Duty To Defend And Exhaustion Of Policy Limits
Generally, an insurer does not have a continued duty to defend its insured after the insurer has exhausted policy limits by settling multiple claims with the insured’s consent, even though there might be additional claims arising from the same accident. In Liberty Mutual Ins. Co. v. Mead Corp., the Supreme Court of Georgia held that the insurer had no further duty to defend remaining claims after settling other claims and exhausting policy limits. The insurer had the insured’s consent to settle the claims, and the applicable insurance policy was construed to mean that “the duty to defend is limited by the amount of liability coverage afforded by the policy.”Similarly, if the insurer exhausts policy limits in good faith settlements of several claims, the insurer need not defend its insured on later-filed claims arising from the same accident. The rule is true even if the insurer mistakenly enters a defense on the later-filed claim, so long as the insurer did not prejudice the insured.

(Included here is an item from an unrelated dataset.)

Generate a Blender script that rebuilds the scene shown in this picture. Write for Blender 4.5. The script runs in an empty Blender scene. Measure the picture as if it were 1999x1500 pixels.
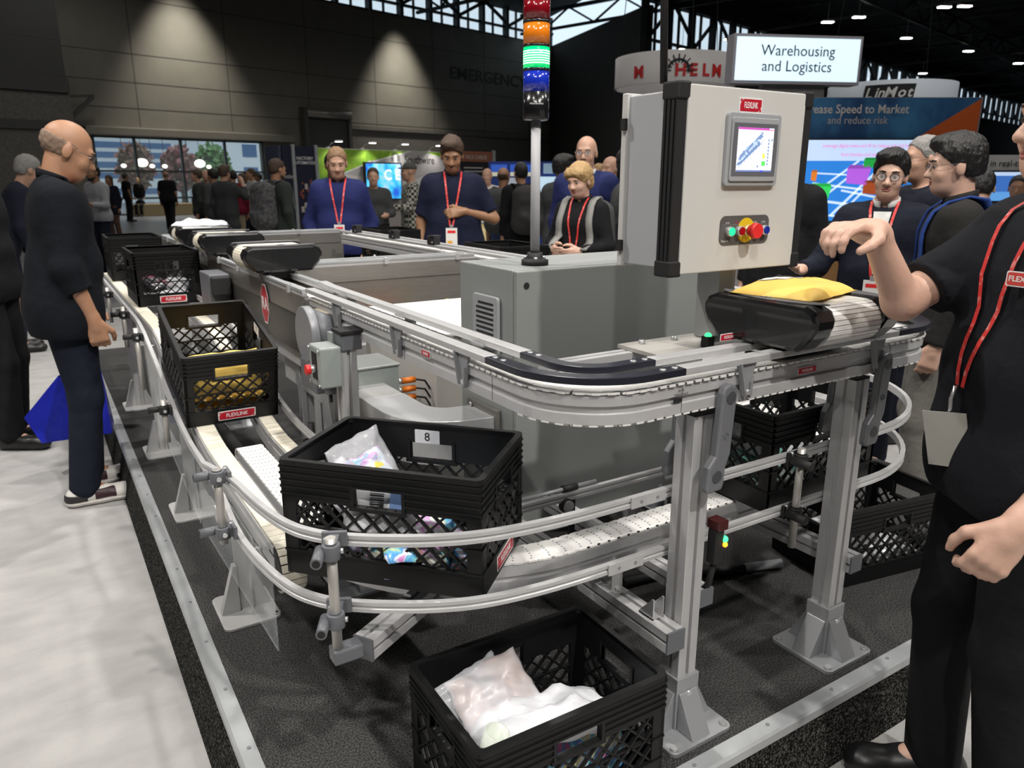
import bpy, bmesh, math, random
import numpy as np
from mathutils import Vector, Matrix, Euler, noise
random.seed(7)
SC = bpy.context.scene
COL = SC.collection
R = math.radians
# ---------------------------------------------------------------- camera
cd = bpy.data.cameras.new('camera'); cam = bpy.data.objects.new('camera', cd); COL.objects.link(cam)
cd.sensor_width = 36.0; cd.lens = 1468.0 / 1999.0 * 36.0
cam.location = (0, 0, 1.55)
cam.rotation_euler = (R(90) - math.atan(398 / 1468.0), 0, R(-32.2))
cd.clip_start = .05; cd.clip_end = 300
cd.dof.use_dof = True; cd.dof.focus_distance = 1.95; cd.dof.aperture_fstop = 6.0
SC.camera = cam
# ---------------------------------------------------------------- world (daylight outside the hall)
w = bpy.data.worlds.new('daylight'); SC.world = w; w.use_nodes = True
bg = w.node_tree.nodes['Background']; bg.inputs[0].default_value = (.72, .88, 1.0, 1); bg.inputs[1].default_value = 1.1
SC.view_settings.view_transform = 'Standard'; SC.view_settings.look = 'None'
SC.view_settings.gamma = 1.0; SC.view_settings.use_curve_mapping = False
SC.view_settings.exposure = 0.0
SC.cycles.use_denoising = True
SC.cycles.max_bounces = 6; SC.cycles.diffuse_bounces = 3; SC.cycles.glossy_bounces = 3
SC.cycles.transmission_bounces = 5; SC.cycles.transparent_max_bounces = 10
SC.cycles.caustics_reflective = False; SC.cycles.caustics_refractive = False
SC.cycles.sample_clamp_indirect = 4.0
def spot(name, loc, aim, power, size=60, blend=.6, radius=.25, color=(1, .96, .9)):
    l = bpy.data.lights.new(name, 'SPOT'); l.energy = power; l.spot_size = R(size); l.spot_blend = blend
    l.shadow_soft_size = radius; l.color = color
    o = bpy.data.objects.new(name, l); COL.objects.link(o); o.location = loc
    o.rotation_euler = (Vector(aim) - Vector(loc)).to_track_quat('-Z', 'Y').to_euler()
    return o
# hall lamps high in the roof, aimed at the stand
spot('hall_lamp', (1.7, -4.4, 8.6), (1.5, 1.9, .8), 2200, 50, .5, .14)
spot('hall_lamp', (-2.8, -3.4, 8.4), (.6, 2.2, .7), 1000, 46, .5, .14)
spot('hall_lamp', (-3.6, 5.6, 9.2), (.5, 3.0, .3), 1700, 60, .6, .12)
spot('hall_lamp', (3.6, 6.6, 9.4), (1.4, 3.6, .6), 1300, 70, .6, .16)
spot('hall_lamp', (-2.6, .4, 9.2), (-.5, 3.6, 0), 600, 60, .6, .16)
spot('hall_lamp', (5.6, -1.2, 9.0), (3.2, 2.2, 1), 800, 60, .6, .2)
spot('hall_lamp', (2.2, 1.0, 9.4), (3.0, 5.4, 1.2), 1000, 60, .7, .2)
spot('hall_lamp', (4.0, 7.0, 9.4), (4.2, 11.0, 1), 600, 80, .7, .3)
spot('hall_lamp', (9.0, 3.0, 9.4), (8.0, 6.5, 0), 800, 85, .7, .3)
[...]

Based on a recent ruling by the Georgia Supreme Court, it remains to be seen whether this rule will hold true if the insurer commences to defend several claims arising out of a single accident without clearly reserving its rights to withdraw its defense at such time as policy limits are exhausted by payment to one or more of the claimants. “An insurer’s duty to defend its insured is not satisfied when the insurer settles by paying its policy limits to the wrong party.” The insurance policy in Atkinson v. Atkinson (like the one in Liberty Mutual Ins. Co. v. Mead), provided that the duty to defend would end upon payment of policy limits. The insurer entered a defense and paid policy limits, but to the wrong party. Because the payment did not resolve the case against the insured, the insurer could not withdraw.
These cases do not mean, however, that if an insured faces many lawsuits arising from a single accident, and it is clear that the liability will exceed policy limits, the insurer may tender the policy limits into court and withdraw from the defense of the lawsuits. The insurance policy at issue in Anderson v. U.S. Fid. & Guar. Co. (like most liability policies) provided that the insurer must defend as well as indemnify. The court ruled that allowing the insurer to tender policy limits into court addresses only the duty to indemnify and constituted a breach of the duty to defend while actions were pending. When an insurer is faced with a matter involving multiple claimants where the damages may exceed the policy limits, the insurer might take the following steps to reduce its potential bad faith exposure:
Steps To Reduce Its Potential Bad Faith Exposure When There Are Multiple Claimants
(1) reasonably and expediently investigate the matter and “attempt to ascertain the insured’s potential liability, identify the claimants, and assess the nature and extent of the claimants’ injuries or damages”
(2) “communicate with the insured concerning her potential liability as soon as possible” – inform the insured that the insurer will retain defense counsel and that the insured has the right to retain her own counsel and “diligently attempt to document all communications with its insured”
(3) “communicate with all claimants to inform them of [the insurer’s] policy limits – both per person and per occurrence – and its willingness to exhaust its limits to achieve a global resolution.” This may include convening a mediation or settlement conference. “The insurer should set a reasonable time limit for the claimants to accomplish their voluntary allocation. The insurer should also explain that if the claimants cannot reach agreement on the allocation of policy proceeds by the deadline, [the insurer] will either
(1) file an interpleader action
(2) begin settling individual claims as it deems reasonable.”
An insurer “should carefully document all communications with the various claimants and their counsel. If claimants or their lawyers misstate facts in communications, the insurer should attempt to correct their misimpressions.”
(4) “keep the insured apprised of the settlement process and its strategy.”
(5) if the claimants cannot reach a resolution amongst themselves, “the insurer should settle with individual claimants in a reasonable manner,” attempting to “prioritize the claims that pose the greatest threat of personal liability to the insured.”